### Task requirements:
As an exercise in exact copying, transcribe the lines below from the one holding "The Blender Python" through the last, with both ends included and pictures left out.

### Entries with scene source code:
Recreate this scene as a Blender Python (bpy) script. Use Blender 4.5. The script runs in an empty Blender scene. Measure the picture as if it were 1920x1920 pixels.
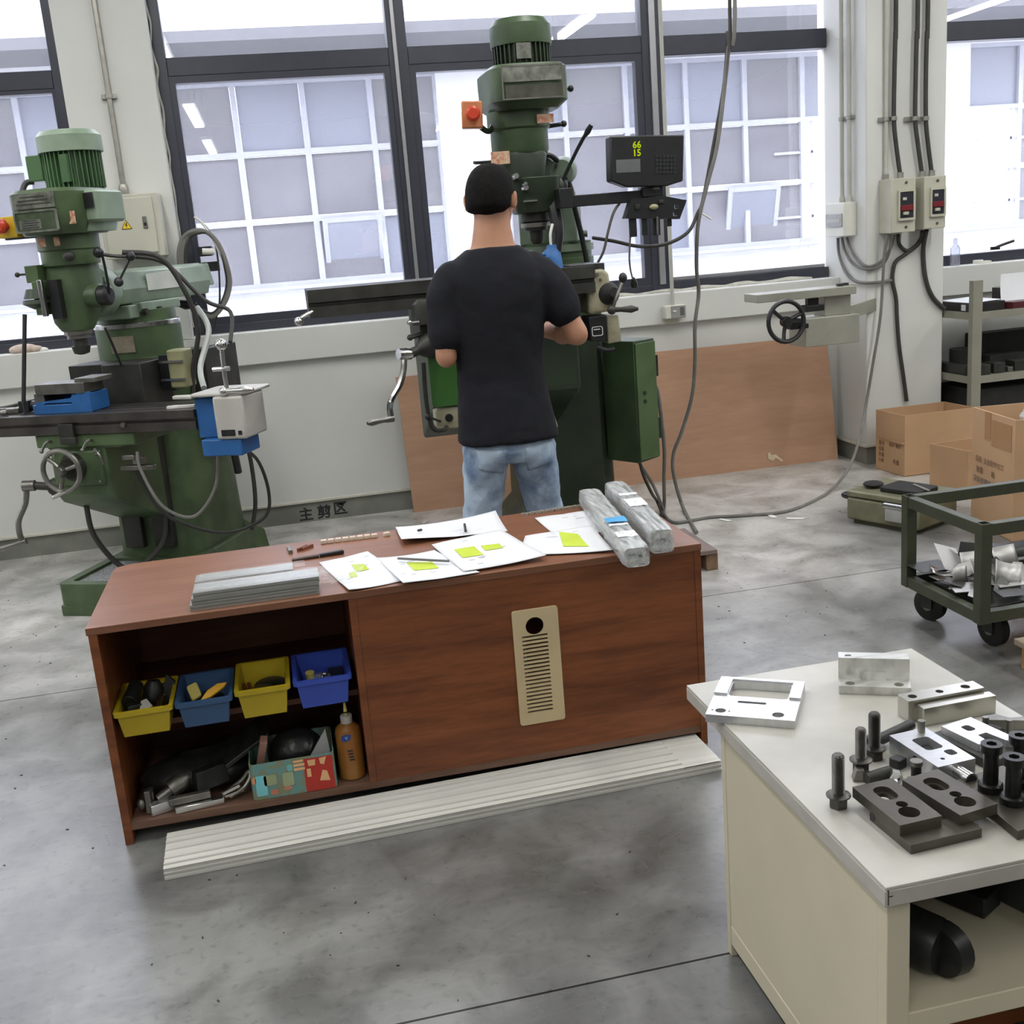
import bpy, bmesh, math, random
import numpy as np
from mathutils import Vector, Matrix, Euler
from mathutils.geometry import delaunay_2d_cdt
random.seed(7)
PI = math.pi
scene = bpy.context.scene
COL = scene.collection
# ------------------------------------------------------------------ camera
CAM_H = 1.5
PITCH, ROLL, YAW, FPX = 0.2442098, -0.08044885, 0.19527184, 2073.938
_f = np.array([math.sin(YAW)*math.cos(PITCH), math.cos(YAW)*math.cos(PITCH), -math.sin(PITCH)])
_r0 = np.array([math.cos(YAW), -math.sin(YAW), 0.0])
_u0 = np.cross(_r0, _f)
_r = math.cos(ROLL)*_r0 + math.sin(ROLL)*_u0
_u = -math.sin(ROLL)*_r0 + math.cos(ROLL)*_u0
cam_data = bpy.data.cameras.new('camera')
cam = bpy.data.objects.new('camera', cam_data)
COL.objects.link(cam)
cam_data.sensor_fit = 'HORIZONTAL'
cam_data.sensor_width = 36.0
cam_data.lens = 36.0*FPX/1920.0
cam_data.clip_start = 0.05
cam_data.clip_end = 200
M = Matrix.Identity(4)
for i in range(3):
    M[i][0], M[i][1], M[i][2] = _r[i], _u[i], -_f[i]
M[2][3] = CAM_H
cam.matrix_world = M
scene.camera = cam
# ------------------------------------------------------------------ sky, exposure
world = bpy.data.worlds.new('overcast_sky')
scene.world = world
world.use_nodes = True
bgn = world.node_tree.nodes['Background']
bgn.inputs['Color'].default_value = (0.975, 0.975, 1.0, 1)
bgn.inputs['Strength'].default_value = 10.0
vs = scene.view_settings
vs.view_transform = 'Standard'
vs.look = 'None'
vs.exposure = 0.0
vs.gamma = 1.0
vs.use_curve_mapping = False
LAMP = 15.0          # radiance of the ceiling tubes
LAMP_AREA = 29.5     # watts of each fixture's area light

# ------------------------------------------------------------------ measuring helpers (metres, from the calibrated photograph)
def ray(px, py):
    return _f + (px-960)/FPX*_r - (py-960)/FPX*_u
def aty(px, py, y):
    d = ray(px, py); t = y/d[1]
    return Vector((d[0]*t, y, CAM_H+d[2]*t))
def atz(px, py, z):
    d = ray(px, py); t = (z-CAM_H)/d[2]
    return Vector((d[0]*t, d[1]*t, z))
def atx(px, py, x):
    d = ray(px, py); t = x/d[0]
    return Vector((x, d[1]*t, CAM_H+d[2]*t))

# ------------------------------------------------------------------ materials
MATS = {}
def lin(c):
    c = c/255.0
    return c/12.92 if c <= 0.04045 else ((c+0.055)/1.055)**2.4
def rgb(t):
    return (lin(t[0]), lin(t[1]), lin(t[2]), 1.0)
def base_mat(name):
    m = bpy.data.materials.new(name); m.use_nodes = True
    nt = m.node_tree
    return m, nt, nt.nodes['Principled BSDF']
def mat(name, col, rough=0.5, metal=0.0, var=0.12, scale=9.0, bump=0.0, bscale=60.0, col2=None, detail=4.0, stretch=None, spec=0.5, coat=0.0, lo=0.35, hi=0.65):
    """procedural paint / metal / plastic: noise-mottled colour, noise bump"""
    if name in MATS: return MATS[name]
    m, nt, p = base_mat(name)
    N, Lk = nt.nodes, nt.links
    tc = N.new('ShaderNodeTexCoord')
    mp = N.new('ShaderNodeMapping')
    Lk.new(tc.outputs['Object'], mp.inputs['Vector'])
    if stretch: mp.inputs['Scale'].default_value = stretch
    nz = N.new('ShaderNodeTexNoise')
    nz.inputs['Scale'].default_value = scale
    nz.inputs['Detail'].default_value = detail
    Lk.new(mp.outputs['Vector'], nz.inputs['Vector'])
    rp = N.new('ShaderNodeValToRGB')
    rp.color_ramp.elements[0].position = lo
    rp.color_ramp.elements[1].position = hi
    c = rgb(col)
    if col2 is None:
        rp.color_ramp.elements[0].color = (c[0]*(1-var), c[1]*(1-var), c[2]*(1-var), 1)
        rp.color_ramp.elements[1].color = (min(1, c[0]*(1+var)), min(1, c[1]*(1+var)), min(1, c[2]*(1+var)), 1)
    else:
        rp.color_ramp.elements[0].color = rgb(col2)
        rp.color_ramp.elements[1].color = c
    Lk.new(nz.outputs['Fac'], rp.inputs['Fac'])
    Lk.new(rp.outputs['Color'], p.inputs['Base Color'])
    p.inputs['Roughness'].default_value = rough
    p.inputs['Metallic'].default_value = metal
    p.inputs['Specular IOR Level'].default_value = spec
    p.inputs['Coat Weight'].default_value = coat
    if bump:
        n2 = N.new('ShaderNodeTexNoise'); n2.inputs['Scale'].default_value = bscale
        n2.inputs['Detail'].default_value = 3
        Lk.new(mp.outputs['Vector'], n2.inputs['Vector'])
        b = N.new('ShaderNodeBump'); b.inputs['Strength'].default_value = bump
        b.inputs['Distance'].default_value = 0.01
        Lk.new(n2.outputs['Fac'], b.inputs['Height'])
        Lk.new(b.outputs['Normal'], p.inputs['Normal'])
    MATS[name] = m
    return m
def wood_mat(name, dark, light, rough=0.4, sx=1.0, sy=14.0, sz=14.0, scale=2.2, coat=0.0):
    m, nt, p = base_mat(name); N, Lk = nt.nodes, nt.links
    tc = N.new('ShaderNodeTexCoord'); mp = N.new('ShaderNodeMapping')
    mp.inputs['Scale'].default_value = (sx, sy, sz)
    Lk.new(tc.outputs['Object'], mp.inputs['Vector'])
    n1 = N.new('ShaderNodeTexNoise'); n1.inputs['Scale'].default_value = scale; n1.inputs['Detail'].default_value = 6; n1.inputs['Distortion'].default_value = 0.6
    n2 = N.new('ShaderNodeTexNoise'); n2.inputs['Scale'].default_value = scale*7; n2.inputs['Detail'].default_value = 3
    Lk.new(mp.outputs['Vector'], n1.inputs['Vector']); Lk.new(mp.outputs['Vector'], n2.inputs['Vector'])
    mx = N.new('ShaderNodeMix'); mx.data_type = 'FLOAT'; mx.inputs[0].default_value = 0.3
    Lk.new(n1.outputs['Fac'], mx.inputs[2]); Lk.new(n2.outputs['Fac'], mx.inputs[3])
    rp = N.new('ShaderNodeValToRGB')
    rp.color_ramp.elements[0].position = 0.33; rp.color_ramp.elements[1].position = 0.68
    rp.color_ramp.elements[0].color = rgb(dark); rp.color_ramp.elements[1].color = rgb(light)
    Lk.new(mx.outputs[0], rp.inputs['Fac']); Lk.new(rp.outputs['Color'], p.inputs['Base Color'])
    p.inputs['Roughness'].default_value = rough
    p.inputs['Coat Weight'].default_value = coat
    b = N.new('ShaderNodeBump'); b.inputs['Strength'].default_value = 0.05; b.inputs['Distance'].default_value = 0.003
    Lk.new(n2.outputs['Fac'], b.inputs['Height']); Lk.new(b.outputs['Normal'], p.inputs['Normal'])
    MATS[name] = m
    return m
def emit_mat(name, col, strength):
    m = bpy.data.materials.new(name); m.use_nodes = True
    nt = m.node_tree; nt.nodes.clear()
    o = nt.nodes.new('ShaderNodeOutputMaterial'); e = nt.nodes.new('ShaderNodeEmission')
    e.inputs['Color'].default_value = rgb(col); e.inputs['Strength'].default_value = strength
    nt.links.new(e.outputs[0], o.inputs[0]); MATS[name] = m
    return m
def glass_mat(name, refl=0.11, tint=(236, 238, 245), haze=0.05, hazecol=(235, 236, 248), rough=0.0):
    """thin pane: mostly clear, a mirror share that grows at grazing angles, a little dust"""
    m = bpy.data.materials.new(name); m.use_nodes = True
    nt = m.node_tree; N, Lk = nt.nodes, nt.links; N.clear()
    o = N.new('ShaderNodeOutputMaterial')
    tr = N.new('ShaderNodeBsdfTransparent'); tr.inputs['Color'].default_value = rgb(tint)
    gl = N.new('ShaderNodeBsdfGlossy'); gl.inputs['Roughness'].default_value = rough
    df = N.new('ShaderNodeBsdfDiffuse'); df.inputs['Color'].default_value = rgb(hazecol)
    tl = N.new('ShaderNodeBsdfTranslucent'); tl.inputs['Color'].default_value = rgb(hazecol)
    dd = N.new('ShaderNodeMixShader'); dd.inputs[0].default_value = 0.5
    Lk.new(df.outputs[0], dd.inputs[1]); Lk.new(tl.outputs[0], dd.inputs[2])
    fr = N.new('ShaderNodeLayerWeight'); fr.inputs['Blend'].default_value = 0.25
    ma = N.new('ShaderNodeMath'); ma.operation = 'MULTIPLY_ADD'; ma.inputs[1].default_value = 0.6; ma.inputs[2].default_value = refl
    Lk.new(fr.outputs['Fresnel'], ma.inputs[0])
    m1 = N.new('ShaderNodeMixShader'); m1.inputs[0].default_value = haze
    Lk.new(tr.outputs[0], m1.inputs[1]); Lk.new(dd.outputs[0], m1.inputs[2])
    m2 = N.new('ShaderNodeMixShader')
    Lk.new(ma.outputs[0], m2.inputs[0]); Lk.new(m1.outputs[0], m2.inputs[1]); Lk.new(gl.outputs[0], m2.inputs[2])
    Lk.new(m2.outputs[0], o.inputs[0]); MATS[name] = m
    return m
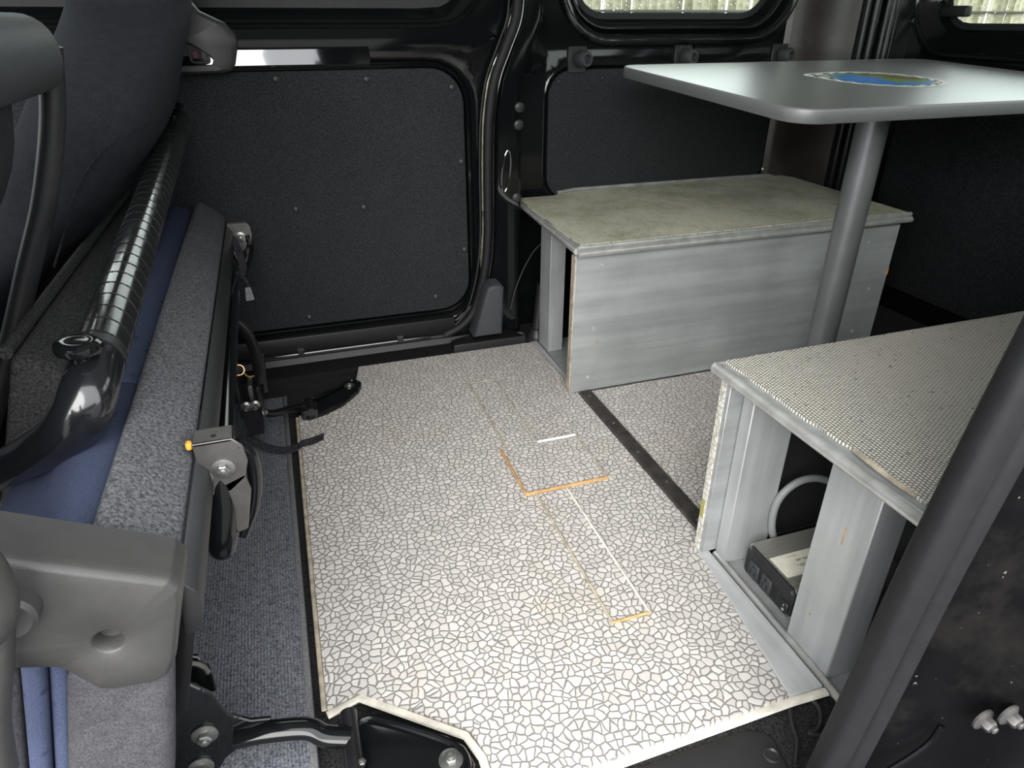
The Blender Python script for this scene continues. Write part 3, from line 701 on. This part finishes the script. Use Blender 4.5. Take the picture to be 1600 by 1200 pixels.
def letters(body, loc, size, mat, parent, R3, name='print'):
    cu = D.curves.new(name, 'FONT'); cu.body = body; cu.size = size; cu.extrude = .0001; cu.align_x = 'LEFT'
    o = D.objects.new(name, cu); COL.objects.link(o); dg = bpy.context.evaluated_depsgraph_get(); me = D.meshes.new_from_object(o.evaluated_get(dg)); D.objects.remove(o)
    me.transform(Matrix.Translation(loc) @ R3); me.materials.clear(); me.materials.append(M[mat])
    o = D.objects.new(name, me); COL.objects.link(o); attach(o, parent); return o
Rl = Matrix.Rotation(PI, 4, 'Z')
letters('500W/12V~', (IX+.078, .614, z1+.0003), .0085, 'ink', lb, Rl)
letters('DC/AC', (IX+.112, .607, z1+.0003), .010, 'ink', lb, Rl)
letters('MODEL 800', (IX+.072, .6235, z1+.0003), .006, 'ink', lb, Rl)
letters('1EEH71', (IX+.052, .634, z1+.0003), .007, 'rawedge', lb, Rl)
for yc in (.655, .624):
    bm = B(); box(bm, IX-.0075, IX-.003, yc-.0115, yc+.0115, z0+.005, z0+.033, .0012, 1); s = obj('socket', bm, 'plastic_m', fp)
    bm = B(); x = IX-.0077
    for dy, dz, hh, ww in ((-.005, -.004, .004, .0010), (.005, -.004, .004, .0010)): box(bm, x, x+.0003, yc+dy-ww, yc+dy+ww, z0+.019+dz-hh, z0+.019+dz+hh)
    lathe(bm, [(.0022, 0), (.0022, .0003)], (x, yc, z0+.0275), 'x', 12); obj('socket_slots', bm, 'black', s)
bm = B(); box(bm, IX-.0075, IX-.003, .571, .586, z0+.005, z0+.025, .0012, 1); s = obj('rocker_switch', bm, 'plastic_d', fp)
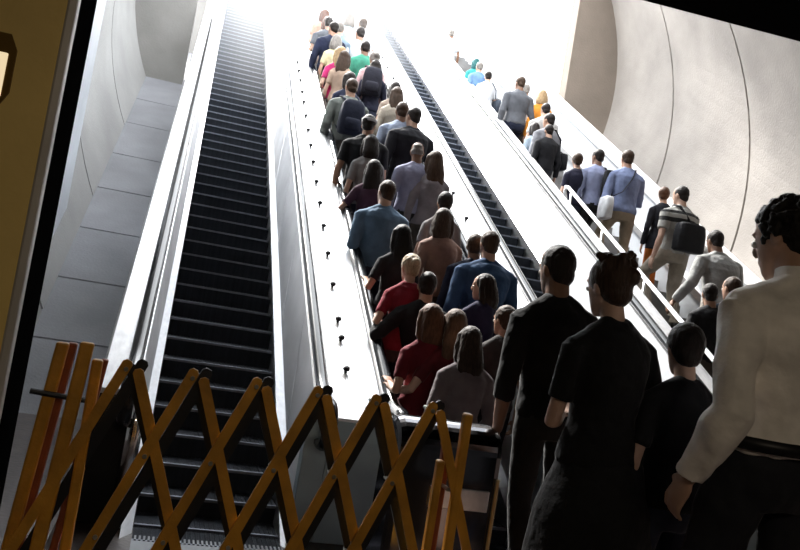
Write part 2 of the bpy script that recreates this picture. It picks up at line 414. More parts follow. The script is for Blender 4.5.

### Reply:
The Blender Python script for this scene continues. Write part 3, from line 701 on. This part finishes the script. Use Blender 4.5. Take the picture to be 1600 by 1200 pixels.
def letters(body, loc, size, mat, parent, R3, name='print'):
    cu = D.curves.new(name, 'FONT'); cu.body = body; cu.size = size; cu.extrude = .0001; cu.align_x = 'LEFT'
    o = D.objects.new(name, cu); COL.objects.link(o); dg = bpy.context.evaluated_depsgraph_get(); me = D.meshes.new_from_object(o.evaluated_get(dg)); D.objects.remove(o)
    me.transform(Matrix.Translation(loc) @ R3); me.materials.clear(); me.materials.append(M[mat])
    o = D.objects.new(name, me); COL.objects.link(o); attach(o, parent); return o
Rl = Matrix.Rotation(PI, 4, 'Z')
letters('500W/12V~', (IX+.078, .614, z1+.0003), .0085, 'ink', lb, Rl)
letters('DC/AC', (IX+.112, .607, z1+.0003), .010, 'ink', lb, Rl)
letters('MODEL 800', (IX+.072, .6235, z1+.0003), .006, 'ink', lb, Rl)
letters('1EEH71', (IX+.052, .634, z1+.0003), .007, 'rawedge', lb, Rl)
for yc in (.655, .624):
    bm = B(); box(bm, IX-.0075, IX-.003, yc-.0115, yc+.0115, z0+.005, z0+.033, .0012, 1); s = obj('socket', bm, 'plastic_m', fp)
    bm = B(); x = IX-.0077
    for dy, dz, hh, ww in ((-.005, -.004, .004, .0010), (.005, -.004, .004, .0010)): box(bm, x, x+.0003, yc+dy-ww, yc+dy+ww, z0+.019+dz-hh, z0+.019+dz+hh)
    lathe(bm, [(.0022, 0), (.0022, .0003)], (x, yc, z0+.0275), 'x', 12); obj('socket_slots', bm, 'black', s)
bm = B(); box(bm, IX-.0075, IX-.003, .571, .586, z0+.005, z0+.025, .0012, 1); s = obj('rocker_switch', bm, 'plastic_d', fp)
Write part 2 of the bpy script that recreates this picture. It picks up at line 414. More parts follow. The script is for Blender 4.5.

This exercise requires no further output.